Sent out the revised version of my middle-grade novel to my agent. I feel really good about it. In my first few drafts, all the focus was on the plot and situation–the main character was sort of an everyman who was just caught up in the events. With this draft, though, I’ve fleshed him out and refocused the book on his emotional journey. And, in the course of revising the book, I actually found myself liking him. He’s kind of whiny and pathetic, but the flip side of that is that he’s very sensitive. He’s alive to the world, and to all the nuances of the behavior around him. I look forward to someday having this thing out on submission and, hopefully, selling it. So strange to think that even if this book sells, it won’t come out for more than two years, probably! In my mind, it is 100% done.
Actually, it’s also strange to think that I probably have a lot more revision to do on this book. My agent will have one more round of comments, I bet. And then if the book sells, my editor will have comments. The editing you do after you sell a book is crazy! I can’t believe the amount of rewriting I did on Enter Title Here. Is this normal? Do you have to edit all your books this way? It made the book a lot better, but the editing took easily just as much time as originally writing the book did.
Now I’m working on some short-story things. Going to revise two more of my Burning Man stories (out of six, I’ve already revised and submitted two of them, and I’ve trunked two o them). It’s a lot of effort, transcribing a handwritten story.
In general, I’m not fully convinced re: writing a story by hand. I feel like my handwritten stories are a bit thin. I get so tired of writing that I go hurry up, hurry up, and leave out some of the detail and the interpolating events that I normally have in the first draft. In general, I think it’s better for first drafts to be thick rather than thin, because the extra things you put in can spark new ideas. Whereas a thin draft has the danger of simply running out of steam.
But anyway, what is done is done.

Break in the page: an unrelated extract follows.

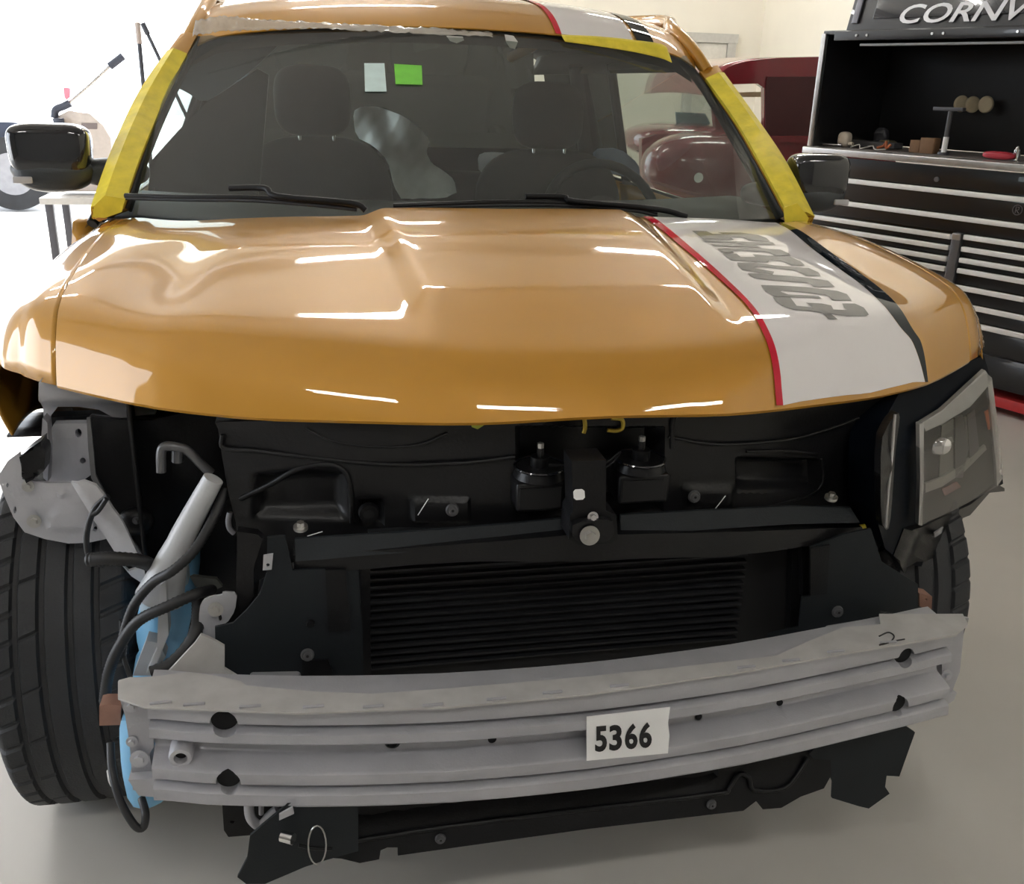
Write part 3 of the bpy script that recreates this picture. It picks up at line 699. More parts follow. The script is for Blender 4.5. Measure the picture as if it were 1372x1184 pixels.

I have to revise these two suckers, and then I’m on to the biggest writing project of the year! Revising my novel for adults: Hugs and Kisses. Not certain how or when or why this will be published–things are complicated since my agent only reps children’s literature–but I still really believe in this book, and I want to get it into ship shape.
After that, I’ll someday, I hope, be able to write my second YA book for Disney.
And then, finally, my docket will be clear!
I haven’t writen an original novel this year, which is kind of a bummer. I mean, I’ve learned a lot from revising the MG novel and Enter Title Here and from working on my proposal for Disney. I think I’m a much better novel writer than I was eight months ago. But I still feel a little thwarted. There’s nothing like actually creating a world from scratch. It’s shocking sometimes to think: you can just sit down and make up literally anything and then there it is, right on the page.
I’ve also got a few ideas–ideas for novels of all kinds. Someday, too, I’d like to get back into writing speculative novels.
I thought that I was done with speculative fiction, but this year I’ve written and sold a spate of speculative stories, and now I feel like I’m solidly fixed in the speculative world for the long haul. It’s a little awkward, though, to exist in two places. People in the spec fic world are like, “We can’t wait for your novel!” And I think, huh. You know there’s no magic in it, right? Or any advanced technology, either? It’s just about a girl who really wants to get into a good college.
But we’ll see! We will see! Sigh, the writing life. I think it’ll very possibly be next year before I can write something truly new.